Похожим образом Анна в свое время в разговоре с Долли оправдывала решение не рожать детей Вронскому:

– Зачем же мне дан разум, если я не употреблю его на то, чтобы не производить на свет несчастных? (ч. 6, гл. 23, т. 9: 241).

Теперь Анна сама уже входит в число «несчастных», и сказанные дамой слова вдруг дают ей понимание новой возможности:

Да, очень беспокоит меня и на то дан разум, чтоб избавиться; стало быть, надо избавиться. Отчего же не потушить свечу, когда смотреть больше не на что, когда гадко смотреть на все это? (ч. 7, гл. 31, т. 9: 386–387).

Чувство гадливости все усиливается у Анны, и когда она выходит из вагона, она уже сторонится других пассажиров, «как от прокаженных» (с. 387). Люди вокруг нее кажутся ей «безобразными», «не оставляющими ее в покое». От этих пристающих к ней и безобразных людей Анна старается убежать.

Молодые люди не оставляли ее в покое. Они опять, заглядывая ей в лицо и со смехом крича что-то ненатуральным голосом, прошли мимо (с. 388).

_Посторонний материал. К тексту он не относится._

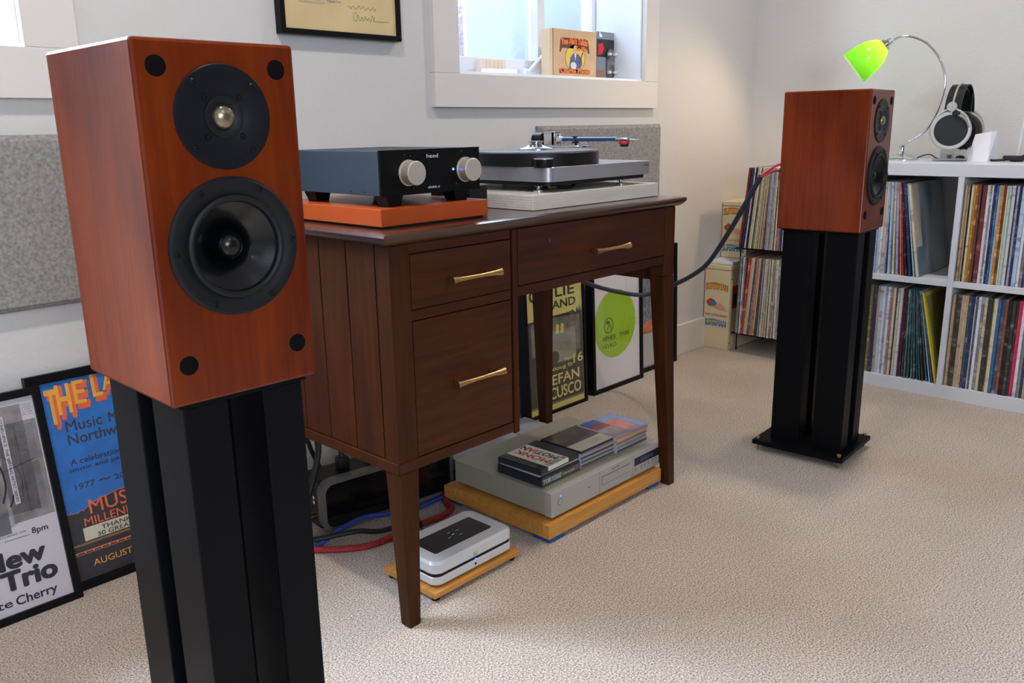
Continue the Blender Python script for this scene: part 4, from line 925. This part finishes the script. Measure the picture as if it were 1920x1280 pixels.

Она доходит до конца платформы, останавливается у самого края, и в тот момент подъезжает товарный поезд. Анна вспоминает день своей первой встречи с Вронским и раздавленного поездом человека. Она решается: «Туда! […] туда, на самую середину, и я накажу его и избавлюсь от всех и от себя»[39].

Чувство, которое овладевает Анной, перед тем как она бросится под колеса, подобно тому, которое она испытывала перед купанием.

Надо было ждать следующего вагона. Чувство, подобное тому, которое она испытывала, когда, купаясь, готовилась войти в воду, охватило ее и она перекрестилась (с. 388).